What is required
Quote each line of the material verbatim, without the pictures.

Provided data
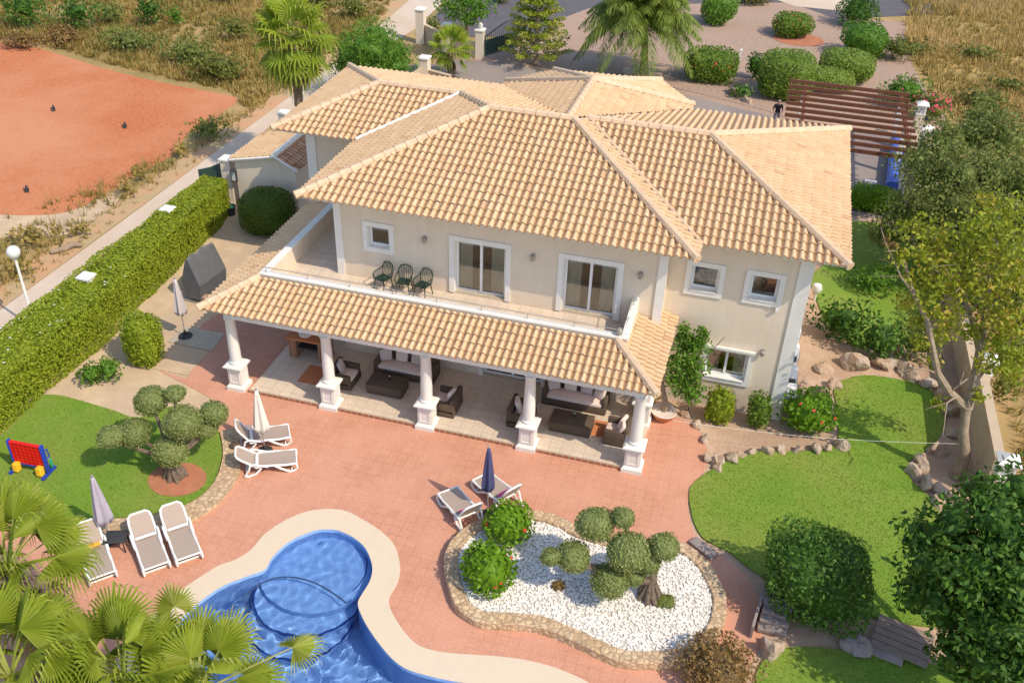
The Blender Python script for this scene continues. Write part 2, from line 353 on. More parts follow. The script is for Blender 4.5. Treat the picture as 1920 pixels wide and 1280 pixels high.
class Leaves:
    def __init__(s): s.V=[];s.F=[];s.v=[];s.n=0
    def quads(s,V,v):       # V (n,4,3)
        n=len(V); s.V.append(V.reshape(-1,3)); s.F.append(np.arange(4*n).reshape(n,4)+s.n); s.v.append(v); s.n+=4*n
    def put(s,P,N,size,flat=.5,asp=.55,v0=.45,dv=.35):
        n=len(P); r=unit(RNG.normal(size=(n,3))); nn=unit(N*flat+r*(1-flat)); t=unit(np.cross(nn,RNG.normal(size=(n,3)))); b=np.cross(nn,t)
        L=(size*(.7+.6*RNG.random(n)))[:,None]
        s.quads(np.stack([P-t*L/2,P+b*L*asp/2,P+t*L/2,P-b*L*asp/2],1),v0+dv*(RNG.random(n)*2-1))
    def blob(s,c,r,n,size,e=2.,lump=.08,depth=.14,flat=.55,core=True,v0=.45,dv=.35,zmin=None,asp=.55):
        r=np.array(r if hasattr(r,'__len__') else (r,r,r),float); c=np.array(c,float)
        d=unit(RNG.normal(size=(n,3))*(1/np.maximum(r,.01))**0.0)
        ph=RNG.random((4,3))*6.28; fr=RNG.normal(size=(4,3))*2.6
        def lumpf(d): return 1+lump*sum(np.sin(d@fr[i]+ph[i,0]) for i in range(4))*.6
        k=(np.abs(d)**e).sum(1)**(-1/e)
        sc=k*lumpf(d)*(1-depth*RNG.random(n)**1.5+.05*RNG.random(n)**4)
        P=d*sc[:,None]*r+c; N=unit(np.sign(d)*np.abs(d*k[:,None])**(e-1)/r)
        if zmin is not None:
            m=P[:,2]>zmin; P,N=P[m],N[m]
        s.put(P,N,size,flat,asp,v0+.12*RNG.normal(),dv)
        if core:
            A,B=14,8; q=[]
            for i in range(B+1):
                for j in range(A):
                    th=math.pi*i/B; p=2*math.pi*j/A; q.append((math.sin(th)*math.cos(p),math.sin(th)*math.sin(p),math.cos(th)))
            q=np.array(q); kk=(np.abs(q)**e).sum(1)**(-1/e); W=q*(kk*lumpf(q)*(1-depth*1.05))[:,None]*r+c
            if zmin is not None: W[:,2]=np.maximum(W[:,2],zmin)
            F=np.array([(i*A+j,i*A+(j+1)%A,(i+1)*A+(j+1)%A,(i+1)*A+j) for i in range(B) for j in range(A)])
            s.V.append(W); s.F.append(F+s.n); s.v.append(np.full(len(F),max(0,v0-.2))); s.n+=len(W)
    def build(s,name,mat,parent=None):
        return npmesh(name,np.concatenate(s.V),np.concatenate(s.F),mat,np.concatenate(s.v),parent)
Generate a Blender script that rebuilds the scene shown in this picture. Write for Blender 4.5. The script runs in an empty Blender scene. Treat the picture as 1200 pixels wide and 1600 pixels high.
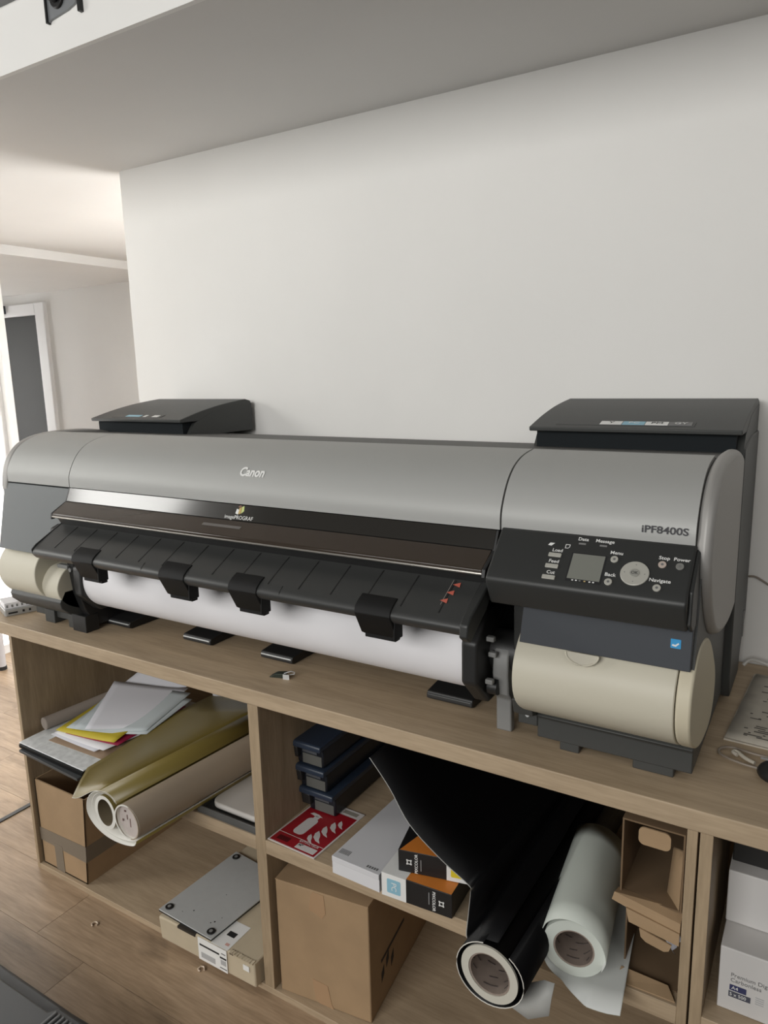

Solution below
The Blender Python script for this scene continues. Write part 2, from line 353 on. More parts follow. The script is for Blender 4.5. Treat the picture as 1920 pixels wide and 1280 pixels high.
class Leaves:
    def __init__(s): s.V=[];s.F=[];s.v=[];s.n=0
    def quads(s,V,v):       # V (n,4,3)
        n=len(V); s.V.append(V.reshape(-1,3)); s.F.append(np.arange(4*n).reshape(n,4)+s.n); s.v.append(v); s.n+=4*n
    def put(s,P,N,size,flat=.5,asp=.55,v0=.45,dv=.35):
        n=len(P); r=unit(RNG.normal(size=(n,3))); nn=unit(N*flat+r*(1-flat)); t=unit(np.cross(nn,RNG.normal(size=(n,3)))); b=np.cross(nn,t)
        L=(size*(.7+.6*RNG.random(n)))[:,None]
        s.quads(np.stack([P-t*L/2,P+b*L*asp/2,P+t*L/2,P-b*L*asp/2],1),v0+dv*(RNG.random(n)*2-1))
    def blob(s,c,r,n,size,e=2.,lump=.08,depth=.14,flat=.55,core=True,v0=.45,dv=.35,zmin=None,asp=.55):
        r=np.array(r if hasattr(r,'__len__') else (r,r,r),float); c=np.array(c,float)
        d=unit(RNG.normal(size=(n,3))*(1/np.maximum(r,.01))**0.0)
        ph=RNG.random((4,3))*6.28; fr=RNG.normal(size=(4,3))*2.6
        def lumpf(d): return 1+lump*sum(np.sin(d@fr[i]+ph[i,0]) for i in range(4))*.6
        k=(np.abs(d)**e).sum(1)**(-1/e)
        sc=k*lumpf(d)*(1-depth*RNG.random(n)**1.5+.05*RNG.random(n)**4)
        P=d*sc[:,None]*r+c; N=unit(np.sign(d)*np.abs(d*k[:,None])**(e-1)/r)
        if zmin is not None:
            m=P[:,2]>zmin; P,N=P[m],N[m]
        s.put(P,N,size,flat,asp,v0+.12*RNG.normal(),dv)
        if core:
            A,B=14,8; q=[]
            for i in range(B+1):
                for j in range(A):
                    th=math.pi*i/B; p=2*math.pi*j/A; q.append((math.sin(th)*math.cos(p),math.sin(th)*math.sin(p),math.cos(th)))
            q=np.array(q); kk=(np.abs(q)**e).sum(1)**(-1/e); W=q*(kk*lumpf(q)*(1-depth*1.05))[:,None]*r+c
            if zmin is not None: W[:,2]=np.maximum(W[:,2],zmin)
            F=np.array([(i*A+j,i*A+(j+1)%A,(i+1)*A+(j+1)%A,(i+1)*A+j) for i in range(B) for j in range(A)])
            s.V.append(W); s.F.append(F+s.n); s.v.append(np.full(len(F),max(0,v0-.2))); s.n+=len(W)
    def build(s,name,mat,parent=None):
        return npmesh(name,np.concatenate(s.V),np.concatenate(s.F),mat,np.concatenate(s.v),parent)
Generate a Blender script that rebuilds the scene shown in this picture. Write for Blender 4.5. The script runs in an empty Blender scene. Treat the picture as 1200 pixels wide and 1600 pixels high.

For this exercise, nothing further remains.